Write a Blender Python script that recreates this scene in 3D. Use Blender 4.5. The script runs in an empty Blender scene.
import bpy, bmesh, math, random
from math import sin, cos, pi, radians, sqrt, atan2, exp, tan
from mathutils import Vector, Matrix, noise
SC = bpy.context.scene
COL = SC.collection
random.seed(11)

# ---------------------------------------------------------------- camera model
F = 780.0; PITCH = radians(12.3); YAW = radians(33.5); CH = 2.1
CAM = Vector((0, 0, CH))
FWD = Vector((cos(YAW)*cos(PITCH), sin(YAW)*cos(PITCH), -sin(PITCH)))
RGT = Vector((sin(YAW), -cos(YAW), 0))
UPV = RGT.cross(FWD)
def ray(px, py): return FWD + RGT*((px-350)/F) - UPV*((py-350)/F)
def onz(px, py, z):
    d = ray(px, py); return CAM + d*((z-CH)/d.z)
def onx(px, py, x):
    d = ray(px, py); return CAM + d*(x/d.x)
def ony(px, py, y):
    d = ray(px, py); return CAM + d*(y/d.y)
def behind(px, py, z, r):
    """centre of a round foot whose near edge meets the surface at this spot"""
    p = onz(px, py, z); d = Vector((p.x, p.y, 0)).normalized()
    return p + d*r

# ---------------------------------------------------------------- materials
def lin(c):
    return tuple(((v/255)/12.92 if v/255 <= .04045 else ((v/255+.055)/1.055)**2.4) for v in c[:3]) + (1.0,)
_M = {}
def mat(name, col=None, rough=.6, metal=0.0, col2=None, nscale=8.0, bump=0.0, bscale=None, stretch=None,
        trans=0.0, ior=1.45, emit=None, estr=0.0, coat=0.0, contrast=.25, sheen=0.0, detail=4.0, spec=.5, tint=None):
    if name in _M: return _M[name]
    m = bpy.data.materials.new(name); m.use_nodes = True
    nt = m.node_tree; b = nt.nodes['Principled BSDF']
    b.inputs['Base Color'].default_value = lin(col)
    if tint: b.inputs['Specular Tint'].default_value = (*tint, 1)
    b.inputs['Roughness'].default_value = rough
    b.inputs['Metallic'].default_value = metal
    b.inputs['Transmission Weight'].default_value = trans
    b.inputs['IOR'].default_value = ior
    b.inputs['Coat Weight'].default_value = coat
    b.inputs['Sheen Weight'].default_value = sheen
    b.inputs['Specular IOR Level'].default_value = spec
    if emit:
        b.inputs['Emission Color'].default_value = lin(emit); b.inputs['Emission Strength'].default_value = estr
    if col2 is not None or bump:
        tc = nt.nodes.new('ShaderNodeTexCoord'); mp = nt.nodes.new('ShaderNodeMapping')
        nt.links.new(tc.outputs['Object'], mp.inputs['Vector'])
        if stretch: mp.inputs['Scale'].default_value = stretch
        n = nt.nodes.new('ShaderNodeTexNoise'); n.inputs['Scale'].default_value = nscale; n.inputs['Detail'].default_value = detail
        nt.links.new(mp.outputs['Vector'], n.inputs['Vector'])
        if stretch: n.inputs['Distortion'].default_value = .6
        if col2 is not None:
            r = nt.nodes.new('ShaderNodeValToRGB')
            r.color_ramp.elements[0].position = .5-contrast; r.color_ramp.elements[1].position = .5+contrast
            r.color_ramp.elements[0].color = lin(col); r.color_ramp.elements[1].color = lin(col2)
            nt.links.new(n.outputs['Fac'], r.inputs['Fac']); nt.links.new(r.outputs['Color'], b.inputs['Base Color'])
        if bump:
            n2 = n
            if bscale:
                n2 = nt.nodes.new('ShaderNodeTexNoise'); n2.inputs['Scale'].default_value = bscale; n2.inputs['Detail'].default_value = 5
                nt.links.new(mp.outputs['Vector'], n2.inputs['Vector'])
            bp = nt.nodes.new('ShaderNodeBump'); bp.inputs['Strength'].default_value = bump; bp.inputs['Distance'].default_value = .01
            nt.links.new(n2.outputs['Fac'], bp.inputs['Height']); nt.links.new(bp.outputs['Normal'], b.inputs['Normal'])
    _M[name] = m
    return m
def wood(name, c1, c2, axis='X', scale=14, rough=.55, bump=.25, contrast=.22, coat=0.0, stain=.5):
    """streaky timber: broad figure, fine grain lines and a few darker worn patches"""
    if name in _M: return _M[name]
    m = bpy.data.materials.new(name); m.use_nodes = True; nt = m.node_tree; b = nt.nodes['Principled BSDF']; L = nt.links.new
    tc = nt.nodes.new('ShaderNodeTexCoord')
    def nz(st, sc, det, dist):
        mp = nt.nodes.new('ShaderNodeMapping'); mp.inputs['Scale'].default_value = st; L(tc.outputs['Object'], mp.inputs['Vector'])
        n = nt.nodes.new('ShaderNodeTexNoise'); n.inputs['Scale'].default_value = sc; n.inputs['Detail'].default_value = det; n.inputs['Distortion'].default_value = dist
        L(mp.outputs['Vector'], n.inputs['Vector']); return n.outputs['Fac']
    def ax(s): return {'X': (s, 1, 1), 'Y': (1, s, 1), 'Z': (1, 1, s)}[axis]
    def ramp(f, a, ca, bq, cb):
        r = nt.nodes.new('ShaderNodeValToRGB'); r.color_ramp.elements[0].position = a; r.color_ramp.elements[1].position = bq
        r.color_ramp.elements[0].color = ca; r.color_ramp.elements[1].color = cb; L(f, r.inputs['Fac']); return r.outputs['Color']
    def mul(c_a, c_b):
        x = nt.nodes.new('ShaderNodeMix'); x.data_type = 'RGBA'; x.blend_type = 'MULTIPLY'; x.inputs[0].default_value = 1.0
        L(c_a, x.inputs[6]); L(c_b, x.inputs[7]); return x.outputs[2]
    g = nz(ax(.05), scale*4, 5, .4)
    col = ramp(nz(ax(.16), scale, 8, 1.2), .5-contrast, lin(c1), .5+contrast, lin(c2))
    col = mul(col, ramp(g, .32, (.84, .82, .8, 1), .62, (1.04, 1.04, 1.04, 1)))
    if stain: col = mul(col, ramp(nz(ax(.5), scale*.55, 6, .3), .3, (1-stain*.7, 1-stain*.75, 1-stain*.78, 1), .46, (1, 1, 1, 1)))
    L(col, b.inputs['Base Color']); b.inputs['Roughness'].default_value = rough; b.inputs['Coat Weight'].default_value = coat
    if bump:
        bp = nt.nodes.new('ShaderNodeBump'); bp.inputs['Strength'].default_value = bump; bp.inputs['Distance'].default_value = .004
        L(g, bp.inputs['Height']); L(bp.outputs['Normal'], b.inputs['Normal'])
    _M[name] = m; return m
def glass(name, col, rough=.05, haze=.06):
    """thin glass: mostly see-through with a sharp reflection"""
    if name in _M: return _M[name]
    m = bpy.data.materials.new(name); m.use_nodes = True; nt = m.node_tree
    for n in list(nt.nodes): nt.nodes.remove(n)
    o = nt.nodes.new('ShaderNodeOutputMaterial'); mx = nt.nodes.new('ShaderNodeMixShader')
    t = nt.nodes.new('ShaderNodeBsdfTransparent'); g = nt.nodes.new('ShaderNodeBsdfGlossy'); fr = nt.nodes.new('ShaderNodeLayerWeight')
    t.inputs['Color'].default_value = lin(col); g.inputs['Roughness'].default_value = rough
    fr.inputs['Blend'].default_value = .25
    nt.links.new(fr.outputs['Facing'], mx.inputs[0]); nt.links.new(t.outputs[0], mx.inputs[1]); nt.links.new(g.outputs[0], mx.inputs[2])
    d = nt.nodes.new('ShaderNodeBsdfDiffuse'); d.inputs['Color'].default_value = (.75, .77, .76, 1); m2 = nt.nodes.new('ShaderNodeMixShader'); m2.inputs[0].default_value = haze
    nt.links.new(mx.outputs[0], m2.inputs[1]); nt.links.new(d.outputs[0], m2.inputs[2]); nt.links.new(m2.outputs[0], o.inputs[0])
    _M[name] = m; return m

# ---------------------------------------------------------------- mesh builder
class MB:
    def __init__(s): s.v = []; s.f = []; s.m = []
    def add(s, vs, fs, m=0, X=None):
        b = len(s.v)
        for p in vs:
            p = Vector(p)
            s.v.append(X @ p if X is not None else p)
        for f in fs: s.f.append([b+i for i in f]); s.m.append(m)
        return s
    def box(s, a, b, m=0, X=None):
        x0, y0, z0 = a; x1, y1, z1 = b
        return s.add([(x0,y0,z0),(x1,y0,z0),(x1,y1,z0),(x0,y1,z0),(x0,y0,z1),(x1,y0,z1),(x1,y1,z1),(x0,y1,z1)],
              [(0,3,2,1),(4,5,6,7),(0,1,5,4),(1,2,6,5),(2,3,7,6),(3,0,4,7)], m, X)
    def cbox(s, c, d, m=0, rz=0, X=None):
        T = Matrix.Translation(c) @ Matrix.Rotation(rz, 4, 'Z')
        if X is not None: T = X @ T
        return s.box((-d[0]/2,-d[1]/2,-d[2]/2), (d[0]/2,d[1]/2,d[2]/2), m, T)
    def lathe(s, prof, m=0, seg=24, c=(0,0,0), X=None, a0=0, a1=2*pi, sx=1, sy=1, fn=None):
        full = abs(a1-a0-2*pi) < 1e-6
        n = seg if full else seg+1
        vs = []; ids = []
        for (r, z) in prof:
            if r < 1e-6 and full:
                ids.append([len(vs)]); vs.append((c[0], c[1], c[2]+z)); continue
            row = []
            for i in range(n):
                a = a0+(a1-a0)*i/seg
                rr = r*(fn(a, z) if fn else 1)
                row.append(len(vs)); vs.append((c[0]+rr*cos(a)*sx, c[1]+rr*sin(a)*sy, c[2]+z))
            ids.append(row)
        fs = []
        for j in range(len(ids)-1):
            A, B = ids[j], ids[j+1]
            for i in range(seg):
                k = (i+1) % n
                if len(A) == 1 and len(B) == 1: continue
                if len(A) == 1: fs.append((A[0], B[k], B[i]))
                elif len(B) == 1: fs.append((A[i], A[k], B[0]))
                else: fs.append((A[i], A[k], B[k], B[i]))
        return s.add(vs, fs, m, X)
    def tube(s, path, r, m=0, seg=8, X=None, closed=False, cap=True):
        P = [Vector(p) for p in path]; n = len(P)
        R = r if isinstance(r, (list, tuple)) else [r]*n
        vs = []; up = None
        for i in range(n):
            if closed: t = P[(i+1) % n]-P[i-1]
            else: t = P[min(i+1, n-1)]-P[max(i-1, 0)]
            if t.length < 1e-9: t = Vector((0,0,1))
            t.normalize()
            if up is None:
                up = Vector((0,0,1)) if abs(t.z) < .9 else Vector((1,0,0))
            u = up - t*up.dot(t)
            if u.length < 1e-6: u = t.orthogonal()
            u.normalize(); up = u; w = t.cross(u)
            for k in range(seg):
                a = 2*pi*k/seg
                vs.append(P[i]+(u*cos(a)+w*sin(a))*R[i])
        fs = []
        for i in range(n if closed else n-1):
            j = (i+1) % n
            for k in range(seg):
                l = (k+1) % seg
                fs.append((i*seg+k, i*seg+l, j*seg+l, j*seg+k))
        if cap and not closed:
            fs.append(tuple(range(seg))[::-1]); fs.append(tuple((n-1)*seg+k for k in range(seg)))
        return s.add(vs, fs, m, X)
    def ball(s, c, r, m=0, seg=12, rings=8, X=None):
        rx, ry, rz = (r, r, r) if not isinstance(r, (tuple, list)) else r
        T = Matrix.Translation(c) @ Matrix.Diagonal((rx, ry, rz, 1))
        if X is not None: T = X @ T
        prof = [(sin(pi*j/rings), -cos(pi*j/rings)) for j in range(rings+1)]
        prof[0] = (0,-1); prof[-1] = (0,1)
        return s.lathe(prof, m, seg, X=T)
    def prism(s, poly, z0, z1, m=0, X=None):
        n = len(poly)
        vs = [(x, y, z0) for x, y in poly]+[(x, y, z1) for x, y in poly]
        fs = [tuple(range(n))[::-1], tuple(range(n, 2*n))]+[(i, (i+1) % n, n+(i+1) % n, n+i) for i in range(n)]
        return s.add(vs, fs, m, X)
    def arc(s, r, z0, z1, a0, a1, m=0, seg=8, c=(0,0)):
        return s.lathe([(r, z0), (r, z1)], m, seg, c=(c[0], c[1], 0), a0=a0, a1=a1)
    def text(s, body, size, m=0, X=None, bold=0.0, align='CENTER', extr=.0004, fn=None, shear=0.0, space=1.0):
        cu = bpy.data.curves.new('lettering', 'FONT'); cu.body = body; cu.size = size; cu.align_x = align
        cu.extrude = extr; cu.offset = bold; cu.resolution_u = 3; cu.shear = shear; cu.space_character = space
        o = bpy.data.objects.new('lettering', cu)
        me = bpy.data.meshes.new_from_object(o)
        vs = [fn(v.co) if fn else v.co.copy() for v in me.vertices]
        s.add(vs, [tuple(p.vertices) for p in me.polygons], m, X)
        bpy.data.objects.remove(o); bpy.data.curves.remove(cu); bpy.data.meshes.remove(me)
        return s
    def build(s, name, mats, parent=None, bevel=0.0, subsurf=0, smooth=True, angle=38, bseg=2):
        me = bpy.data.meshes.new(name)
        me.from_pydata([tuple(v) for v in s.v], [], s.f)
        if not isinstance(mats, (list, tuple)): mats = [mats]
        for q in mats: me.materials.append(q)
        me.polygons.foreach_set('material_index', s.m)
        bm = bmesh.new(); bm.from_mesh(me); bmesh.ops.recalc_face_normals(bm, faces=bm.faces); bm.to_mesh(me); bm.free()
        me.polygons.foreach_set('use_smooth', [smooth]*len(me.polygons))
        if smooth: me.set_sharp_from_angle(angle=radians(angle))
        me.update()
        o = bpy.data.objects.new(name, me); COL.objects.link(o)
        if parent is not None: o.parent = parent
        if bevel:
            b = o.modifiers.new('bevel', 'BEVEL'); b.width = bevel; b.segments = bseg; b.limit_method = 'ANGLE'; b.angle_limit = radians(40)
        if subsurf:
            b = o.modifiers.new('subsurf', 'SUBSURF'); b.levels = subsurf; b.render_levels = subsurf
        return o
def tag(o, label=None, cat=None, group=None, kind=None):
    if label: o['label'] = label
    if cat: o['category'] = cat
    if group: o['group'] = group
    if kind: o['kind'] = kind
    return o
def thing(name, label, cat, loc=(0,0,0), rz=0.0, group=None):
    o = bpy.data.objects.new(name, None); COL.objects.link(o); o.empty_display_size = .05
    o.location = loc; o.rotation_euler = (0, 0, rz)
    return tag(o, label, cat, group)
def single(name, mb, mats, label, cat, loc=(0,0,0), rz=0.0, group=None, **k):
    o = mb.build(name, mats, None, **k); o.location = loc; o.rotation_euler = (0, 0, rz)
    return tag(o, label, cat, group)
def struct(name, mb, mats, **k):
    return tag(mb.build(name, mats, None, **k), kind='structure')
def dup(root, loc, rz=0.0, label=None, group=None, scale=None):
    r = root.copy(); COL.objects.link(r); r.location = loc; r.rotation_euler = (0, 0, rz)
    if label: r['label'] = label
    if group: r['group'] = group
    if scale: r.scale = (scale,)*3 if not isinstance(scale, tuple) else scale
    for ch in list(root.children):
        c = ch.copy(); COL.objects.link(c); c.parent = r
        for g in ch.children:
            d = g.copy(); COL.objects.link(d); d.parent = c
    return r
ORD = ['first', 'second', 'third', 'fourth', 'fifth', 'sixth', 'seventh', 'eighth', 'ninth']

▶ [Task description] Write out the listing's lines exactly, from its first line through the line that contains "random.seed(11)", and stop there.

▶ [Right answer]
Write a Blender Python script that recreates this scene in 3D. Use Blender 4.5. The script runs in an empty Blender scene.
import bpy, bmesh, math, random
from math import sin, cos, pi, radians, sqrt, atan2, exp, tan
from mathutils import Vector, Matrix, noise
SC = bpy.context.scene
COL = SC.collection
random.seed(11)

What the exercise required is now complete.